Mother’s Day

I was feeling a little sad about this Mother’s Day. I was thinking about my Mum and my Mum in Law. They were very different people but I loved them both, my mother because she was my mother and my mother in law because she was a gift to me. My mum and I didn’t see eye to eye very often but I have many fond memories of her. She could be good fun my mum and we had some good laughs together. I didn’t always understand where she was coming from but I realised that she did love me in her own way. I admire her toughness and forturtude that got her through many hard scrapes in life. She taught me resilience and to make the best beef and vege soup 🙂  But really, in hindsight, she taught me a lot. I just wasn’t listening at the time. Now I look back and can smile and think ah that’s what you meant.

Phyllis was my husbands step mother, but she was not the typical type you think of. She was warm and loving and we were best friends. She was truly a gift to me. She taught me softness, something that took a while! She taught me kindness and loving no matter what. Her arms stretched out and embraced us all in her loving hug.

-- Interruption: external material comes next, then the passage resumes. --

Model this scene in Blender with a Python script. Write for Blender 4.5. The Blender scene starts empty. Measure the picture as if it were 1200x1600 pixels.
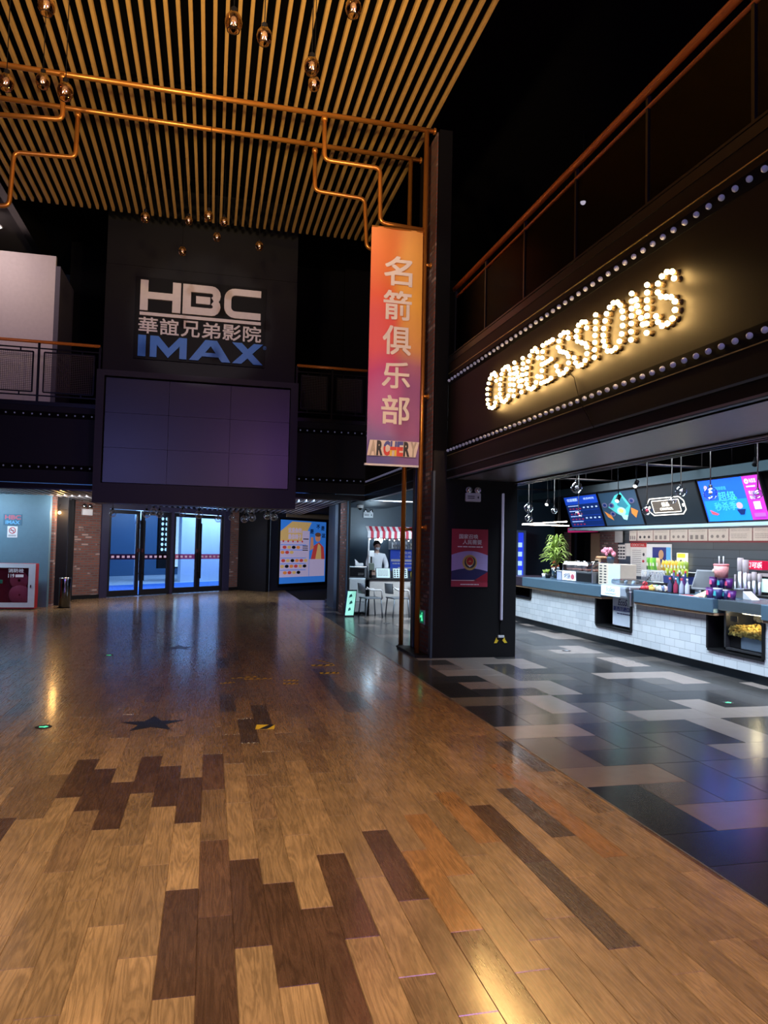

I lost them both too soon and miss them dearly. They are in my heart, always and so I still do have them with me. I often chat to them when I potter in the garden or if I’m finding something tricky when I’m sewing. Millions of memories, sometimes overwhelming me, but mostly they warm me through with love and appreciation.

I’m living away from my sons now and was feeling a little sad about that too. Then my youngest rang me and we had a lovely chat. He had sent some money to his dad to take me out to tea, and so I was feeling spoilt and loved. Then I opened my facebook page and found a message from my eldest boy, wishing me Happy Mother’s Day and saying he will call later. He had also send me something in my emails, I was told to have a look. Ah a mystery gift, how exciting…

Well what I found was a remarkable gift, from the heart of my darling boy. A letter about his mum, hey that’s me. I cried bucket loads! Such beautiful words.